Version 2.1.0: Train How You Feel

March 28, 2026
2 min read

Some days your shoulder feels off. Some days you’ve already done presses at work, hunched over a keyboard for six hours, and the last thing you want is more overhead loading. The algorithm doesn’t know that. You do.

Version 2.1.0 adds the ability to swap any exercise in a generated workout before you start. The structure stays intact - the Heavy-Core-Finisher sequencing, the phase logic, the back-safe selection. Only the specific movement changes. Tap an exercise you don’t want, pick a replacement from the same phase, and train.

Why Phase-Aware Swapping Matters

A straight list of exercises is easy to shuffle. The problem is that shuffling breaks the logic. The algorithm places heavy anterior-loaded movements early, when form is sharp. Core work lands in the middle. Finishers close the session with lower-intensity movements that are safe under fatigue.

When you swap an exercise, the replacement comes from the same phase. You cannot accidentally pull a heavy compound into the finisher slot or drop a goblet squat where a carry should be.

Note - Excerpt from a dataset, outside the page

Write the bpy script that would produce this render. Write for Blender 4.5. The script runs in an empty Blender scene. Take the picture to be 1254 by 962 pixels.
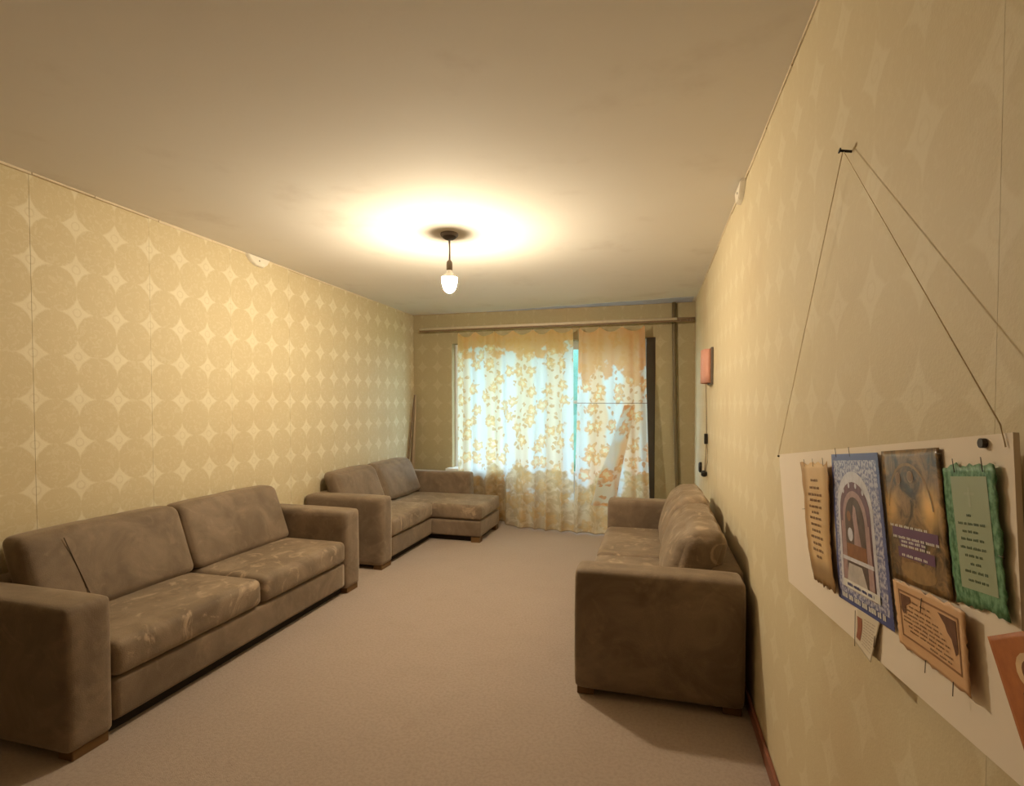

The back-safe architecture holds even when you customise.

This is the difference between modifying a workout and breaking it.

A Reworked Active Workout Screen

I wasn’t satisfied with the flow of an active workout anymore. The screen that matters most - the one you stare at while you’re breathing hard between sets - felt cluttered and inconsistent. So I spent time on it.

After testing several layouts and reworking the information hierarchy, the active workout view in 2.1.0 is significantly cleaner. Exercise number and current round moved out of the bottom action area and into the header, where they belong. You now see that context at a glance, above the current exercise name, without hunting for it.

The timer got a proper upgrade too. There’s now an outer ring around the EMOM countdown that tracks total workout time remaining. One look tells you where you are in the minute and where you are in the session.

The action buttons at the bottom were rebuilt from scratch and now match the look and feel of the workout overview screen. The app finally feels like a single coherent product instead of screens that grew independently.

What Doesn’t Change

The underlying algorithm is unchanged. American Swings, Russian Twists, and any movement combining loaded spinal flexion with rotation are still excluded from generation entirely. Anterior-loaded exercises are still weighted higher in selection. The three-stage sequencing is still the foundation of every workout.

Swapping is flexibility within the structure, not a way around it.

v2.1.0 is in App Store review now. It will be available within the next day or two.